**Goal:** Starting at the top of the listing, extract every line up to and including the one with "260, (.13,.13,.09), 1500)". Pictures stay out of the copy.

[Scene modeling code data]
^^^^

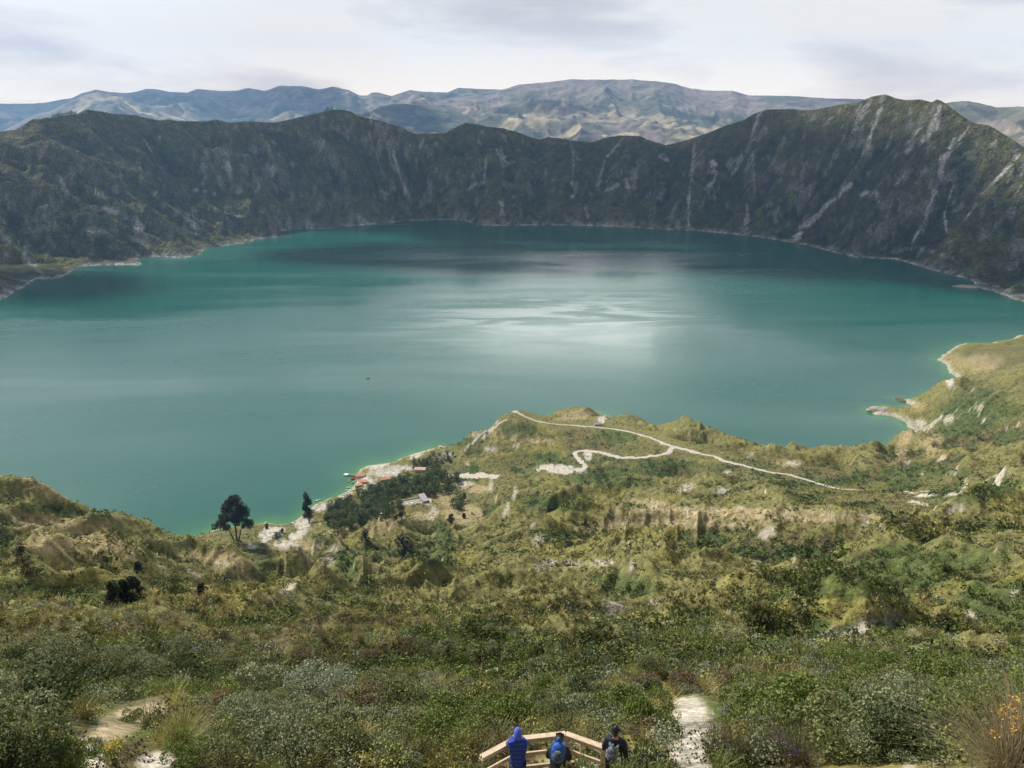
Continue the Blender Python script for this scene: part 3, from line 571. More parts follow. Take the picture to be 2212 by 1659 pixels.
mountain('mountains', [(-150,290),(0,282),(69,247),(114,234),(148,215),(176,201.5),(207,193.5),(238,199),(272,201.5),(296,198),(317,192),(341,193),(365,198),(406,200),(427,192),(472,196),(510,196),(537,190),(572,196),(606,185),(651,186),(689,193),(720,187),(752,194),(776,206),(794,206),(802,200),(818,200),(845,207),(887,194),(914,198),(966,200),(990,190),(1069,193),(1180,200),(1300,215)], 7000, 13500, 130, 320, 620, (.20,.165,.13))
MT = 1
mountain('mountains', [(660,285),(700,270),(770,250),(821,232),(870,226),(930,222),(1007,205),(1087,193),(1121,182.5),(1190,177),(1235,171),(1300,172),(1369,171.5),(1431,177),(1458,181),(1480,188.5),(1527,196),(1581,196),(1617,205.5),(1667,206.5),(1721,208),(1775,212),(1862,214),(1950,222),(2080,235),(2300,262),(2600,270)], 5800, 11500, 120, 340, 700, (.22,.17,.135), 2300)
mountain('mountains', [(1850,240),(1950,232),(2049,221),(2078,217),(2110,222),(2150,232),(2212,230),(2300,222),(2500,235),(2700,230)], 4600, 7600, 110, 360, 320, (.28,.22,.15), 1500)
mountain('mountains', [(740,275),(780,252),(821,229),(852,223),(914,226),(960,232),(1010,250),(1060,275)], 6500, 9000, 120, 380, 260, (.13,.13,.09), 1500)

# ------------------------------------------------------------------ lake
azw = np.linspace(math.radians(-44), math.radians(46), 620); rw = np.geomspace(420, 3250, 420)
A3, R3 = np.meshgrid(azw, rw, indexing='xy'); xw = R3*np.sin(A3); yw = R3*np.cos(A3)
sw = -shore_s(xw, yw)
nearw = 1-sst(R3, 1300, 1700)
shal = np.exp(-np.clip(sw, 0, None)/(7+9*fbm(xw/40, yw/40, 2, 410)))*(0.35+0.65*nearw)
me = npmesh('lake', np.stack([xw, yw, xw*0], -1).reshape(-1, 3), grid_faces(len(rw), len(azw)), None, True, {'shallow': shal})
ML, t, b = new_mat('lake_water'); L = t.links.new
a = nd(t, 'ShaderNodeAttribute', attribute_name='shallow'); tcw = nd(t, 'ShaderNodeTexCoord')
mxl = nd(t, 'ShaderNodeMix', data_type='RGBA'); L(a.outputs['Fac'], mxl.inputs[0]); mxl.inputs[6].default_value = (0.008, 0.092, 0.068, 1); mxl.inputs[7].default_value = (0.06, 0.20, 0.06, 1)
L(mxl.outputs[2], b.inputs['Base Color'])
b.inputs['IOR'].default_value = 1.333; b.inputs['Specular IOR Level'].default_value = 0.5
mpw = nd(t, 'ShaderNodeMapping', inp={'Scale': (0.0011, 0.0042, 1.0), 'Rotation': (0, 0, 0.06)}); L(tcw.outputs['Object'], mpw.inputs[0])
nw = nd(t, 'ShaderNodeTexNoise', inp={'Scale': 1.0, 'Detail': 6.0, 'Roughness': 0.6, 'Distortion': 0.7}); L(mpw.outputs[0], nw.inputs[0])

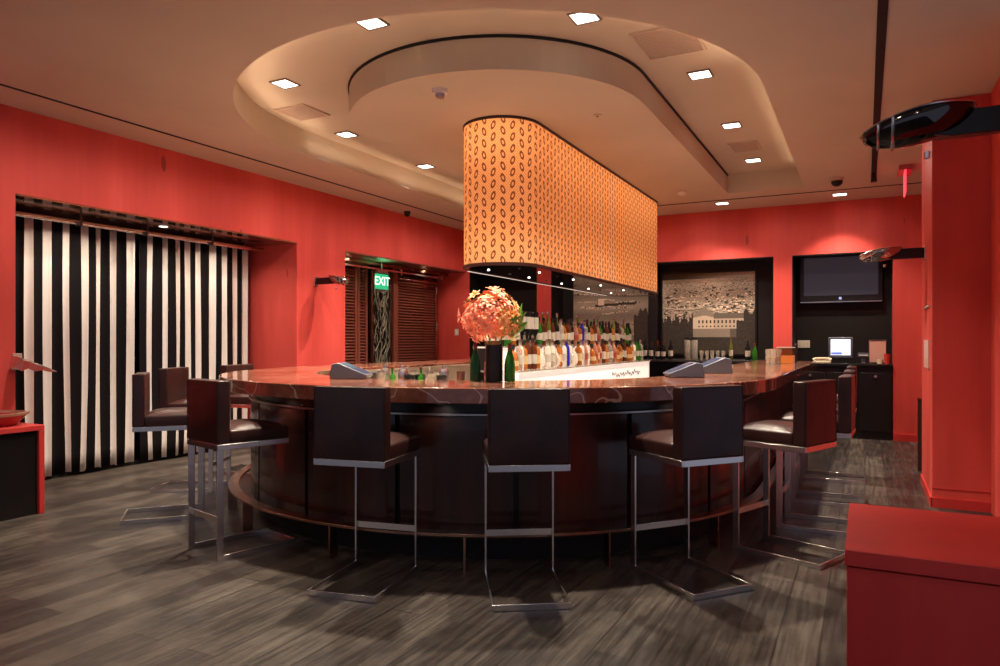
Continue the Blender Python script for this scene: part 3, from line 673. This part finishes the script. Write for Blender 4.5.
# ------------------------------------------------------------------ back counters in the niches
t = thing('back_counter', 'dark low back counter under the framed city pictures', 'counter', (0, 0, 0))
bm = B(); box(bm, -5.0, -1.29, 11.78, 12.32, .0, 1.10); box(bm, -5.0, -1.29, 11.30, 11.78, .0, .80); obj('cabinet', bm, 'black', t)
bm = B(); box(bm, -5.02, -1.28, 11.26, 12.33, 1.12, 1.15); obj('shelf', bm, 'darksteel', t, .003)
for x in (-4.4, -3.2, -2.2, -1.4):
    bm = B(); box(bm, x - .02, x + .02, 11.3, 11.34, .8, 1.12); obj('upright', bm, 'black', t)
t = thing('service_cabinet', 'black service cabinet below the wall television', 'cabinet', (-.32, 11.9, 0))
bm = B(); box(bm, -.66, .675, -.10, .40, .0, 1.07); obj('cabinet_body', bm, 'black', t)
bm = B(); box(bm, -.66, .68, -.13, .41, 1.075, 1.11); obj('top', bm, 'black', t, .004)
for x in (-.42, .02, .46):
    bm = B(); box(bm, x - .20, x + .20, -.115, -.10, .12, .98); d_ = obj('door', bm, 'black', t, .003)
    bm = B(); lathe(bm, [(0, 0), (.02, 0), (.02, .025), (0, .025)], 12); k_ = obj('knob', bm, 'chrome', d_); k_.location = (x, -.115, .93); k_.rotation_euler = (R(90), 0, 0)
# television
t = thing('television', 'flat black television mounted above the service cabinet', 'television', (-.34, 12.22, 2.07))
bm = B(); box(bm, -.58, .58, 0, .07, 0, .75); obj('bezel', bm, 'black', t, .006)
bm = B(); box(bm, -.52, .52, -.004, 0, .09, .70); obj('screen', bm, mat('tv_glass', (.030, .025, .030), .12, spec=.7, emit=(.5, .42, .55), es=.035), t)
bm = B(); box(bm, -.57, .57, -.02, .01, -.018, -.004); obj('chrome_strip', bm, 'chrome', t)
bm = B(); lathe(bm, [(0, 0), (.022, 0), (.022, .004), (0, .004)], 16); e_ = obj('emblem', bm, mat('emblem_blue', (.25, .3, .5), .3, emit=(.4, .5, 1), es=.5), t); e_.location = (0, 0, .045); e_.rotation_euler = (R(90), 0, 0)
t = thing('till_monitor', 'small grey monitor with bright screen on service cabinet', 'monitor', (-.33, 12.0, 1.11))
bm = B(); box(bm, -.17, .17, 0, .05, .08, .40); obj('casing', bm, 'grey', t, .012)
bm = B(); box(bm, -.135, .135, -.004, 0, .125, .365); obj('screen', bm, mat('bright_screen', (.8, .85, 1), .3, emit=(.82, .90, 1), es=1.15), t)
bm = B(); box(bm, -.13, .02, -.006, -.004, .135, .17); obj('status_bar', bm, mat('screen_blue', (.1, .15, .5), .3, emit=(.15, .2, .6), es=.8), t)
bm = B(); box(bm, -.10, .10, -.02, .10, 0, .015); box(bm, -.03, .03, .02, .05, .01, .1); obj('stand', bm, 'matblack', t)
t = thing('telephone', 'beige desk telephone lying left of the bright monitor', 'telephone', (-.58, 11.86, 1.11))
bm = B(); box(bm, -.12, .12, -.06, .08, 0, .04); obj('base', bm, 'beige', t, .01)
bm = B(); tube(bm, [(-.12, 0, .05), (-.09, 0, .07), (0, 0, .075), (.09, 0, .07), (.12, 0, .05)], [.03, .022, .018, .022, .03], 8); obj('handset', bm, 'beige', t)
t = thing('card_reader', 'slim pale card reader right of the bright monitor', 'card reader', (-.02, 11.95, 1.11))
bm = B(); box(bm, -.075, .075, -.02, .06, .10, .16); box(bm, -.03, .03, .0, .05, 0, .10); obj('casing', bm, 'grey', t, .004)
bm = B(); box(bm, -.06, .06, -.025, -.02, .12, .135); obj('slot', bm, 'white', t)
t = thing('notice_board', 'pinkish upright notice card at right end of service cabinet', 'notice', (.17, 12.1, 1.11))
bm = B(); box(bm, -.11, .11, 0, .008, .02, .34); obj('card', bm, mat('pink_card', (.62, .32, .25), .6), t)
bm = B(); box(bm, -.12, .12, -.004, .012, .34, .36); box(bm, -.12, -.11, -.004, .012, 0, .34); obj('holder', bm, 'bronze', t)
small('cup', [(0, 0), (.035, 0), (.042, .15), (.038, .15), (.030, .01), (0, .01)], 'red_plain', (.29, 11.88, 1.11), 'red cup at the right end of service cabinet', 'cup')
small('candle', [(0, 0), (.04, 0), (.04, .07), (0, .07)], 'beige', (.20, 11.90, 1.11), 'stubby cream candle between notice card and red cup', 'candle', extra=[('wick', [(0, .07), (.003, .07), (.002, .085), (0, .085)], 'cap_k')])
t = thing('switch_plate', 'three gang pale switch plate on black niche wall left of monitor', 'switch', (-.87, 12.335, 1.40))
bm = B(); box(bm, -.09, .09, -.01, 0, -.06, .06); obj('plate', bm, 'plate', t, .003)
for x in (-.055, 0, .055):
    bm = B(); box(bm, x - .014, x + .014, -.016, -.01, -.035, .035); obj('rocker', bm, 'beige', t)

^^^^

**Complete answer:**
Continue the Blender Python script for this scene: part 3, from line 571. More parts follow. Take the picture to be 2212 by 1659 pixels.
mountain('mountains', [(-150,290),(0,282),(69,247),(114,234),(148,215),(176,201.5),(207,193.5),(238,199),(272,201.5),(296,198),(317,192),(341,193),(365,198),(406,200),(427,192),(472,196),(510,196),(537,190),(572,196),(606,185),(651,186),(689,193),(720,187),(752,194),(776,206),(794,206),(802,200),(818,200),(845,207),(887,194),(914,198),(966,200),(990,190),(1069,193),(1180,200),(1300,215)], 7000, 13500, 130, 320, 620, (.20,.165,.13))
MT = 1
mountain('mountains', [(660,285),(700,270),(770,250),(821,232),(870,226),(930,222),(1007,205),(1087,193),(1121,182.5),(1190,177),(1235,171),(1300,172),(1369,171.5),(1431,177),(1458,181),(1480,188.5),(1527,196),(1581,196),(1617,205.5),(1667,206.5),(1721,208),(1775,212),(1862,214),(1950,222),(2080,235),(2300,262),(2600,270)], 5800, 11500, 120, 340, 700, (.22,.17,.135), 2300)
mountain('mountains', [(1850,240),(1950,232),(2049,221),(2078,217),(2110,222),(2150,232),(2212,230),(2300,222),(2500,235),(2700,230)], 4600, 7600, 110, 360, 320, (.28,.22,.15), 1500)
mountain('mountains', [(740,275),(780,252),(821,229),(852,223),(914,226),(960,232),(1010,250),(1060,275)], 6500, 9000, 120, 380, 260, (.13,.13,.09), 1500)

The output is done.